One of the common refrains here at Bearing Arms is that the best way to address violent crime is by focusing on the small number of prolific offenders who are responsible for a disproportionate amount of bloodshed and heartache in any given community, rather than imposing new gun control laws that criminalize our right to keep and bear arms itself.
Now a new study from the National Institute for Criminal Justice Reform is shedding new light on just how few offenders we’re actually talking about. According to researchers, almost 75% of shootings in Washington, D.C. over the past few years can be traced back to just a few hundred offenders.
The National Institute for Criminal Justice Reform looked at the numbers for homicides and nonfatal shooting in D.C. in 2019 and 2020, and found that “most gun violence is tightly concentrated on a small number of very high-risk young Black male adults that share a common set of risk factors.”
Those factors include involvements in street crews, a previous criminal justice history and connection to a recent shooting. Often, they’ve been the victims of crime themselves. While the motive for the shooting “may not be a traditional gang war,” the report says, “often shootings are precipitated by a petty conflict over a young woman, a simple argument, or the now-ubiquitous social media slight.”
The homicide rate in D.C. rose by 18% in 2020 compared to 2019, the study found, and about 500 identifiable people are behind 70% of the 863 incidents involving gun violence. The studies also showed that about 200 people are driving a majority of these incidents at any one point in time.
Further, the study’s data suggests that your typical gun control laws, from universal background checks to bans on “high capacity” magazines, don’t do anything to stop this core group of hardcore offenders. Not only do they obviously fail to prevent these guys from getting ahold of a gun in the first place, but even when they’re caught and prosecuted, the consequences don’t seem to be changing too many minds. More than 80% of homicide victims and offenders had previous involvement in the criminal justice system, with many of them legally ineligible to own a firearm due to previous convictions. In fact, according to the NICJR report, just 24% of homicide suspects had no previous engagement with the criminal justice system, while 46% of suspects had at least one prior period of incarceration behind them.
I say “at least one,” because according to the report, most homicide suspects have racked up extensive criminal histories.
Of those who were known to the criminal justice system prior to the homicide, most victims and suspects had been arrested for property (avg. 2.8), drug (avg. 2.4), and unarmed violent (avg. 2.3) offenses (Figure 3). Overall, most victims and suspects with prior criminal offenses had been arrested about 11 times for about 13 different offenses by the time of the homicide. This count only refers to adult arrests and juvenile arrests were not included.
The report doesn’t always differentiate between victims and suspects because, as researchers have documented, there’s an awful lot of overlap between the two, centered around the drug trade and gang membership.
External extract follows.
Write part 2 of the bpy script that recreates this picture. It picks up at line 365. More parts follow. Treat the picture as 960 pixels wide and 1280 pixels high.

This small number of very high risk individuals are identifiable, their violence is predictable, and therefore it is preventable. Based on the assessment of data and the series of interviews conducted, NICJR estimates that within a year, there are at least 500 identifiable people who rise to this level of very high risk, and likely no more than 200 at any one given time. These individuals comprise approximately 60-70% of all gun violence in the District. Nealy 250 specific individuals were identified through the GVPA process but more importantly, the risk factors that make someone at very high risk has been identified in order to develop an on-going process to focus intervention efforts on those at very high risk.
Given the findings of the National Institute for Criminal Justice Reform, you might think the organization would at least be agnostic when it comes to the efficacy of more gun control laws. Sadly, that’s not the case, as the group makes clear in its conclusion.
While the majority of people involved in shootings, as victim or suspect, are members or associates of street groups/gangs, the motive for the shooting may not be a traditional gang war. Often shootings are precipitated by a petty conflict over a young woman, a simple argument, or the now ubiquitous social media slight. Exacerbating the social media incited shootings are music videos that promote certain neighborhoods or cliques that also “dis” other crews or individuals, sparking a series of comments and competing videos that escalate into shootings.
All of this is made possible and exacerbated by the wide availability of firearms and the culture of resolving conflicts through violence. This popular YouTube video provides a detailed explanation of one of DC’s primary neighborhood conflicts, including disturbing images of firearms with extended magazines.
Firearms aren’t “widely available” in D.C., at least not legally owned firearms. There is exactly one licensed gun seller in the District (one other FFL is conducting transfers, but does not sell guns directly to D.C. residents), so those responsible for a majority of the violence in the city aren’t legally acquiring their guns. None of the restrictions on legal gun owners have done anything to curb the District’s violence over the decades, but they do prevent good people in bad neighborhoods from being able to protect themselves.
Gun owners already know this, of course, but it’s good to see confirmation from this report. It’s just too bad it’s not likely to change any attitudes among the anti-gun politicians running D.C. (and running it into the ground) or the authors of the report itself.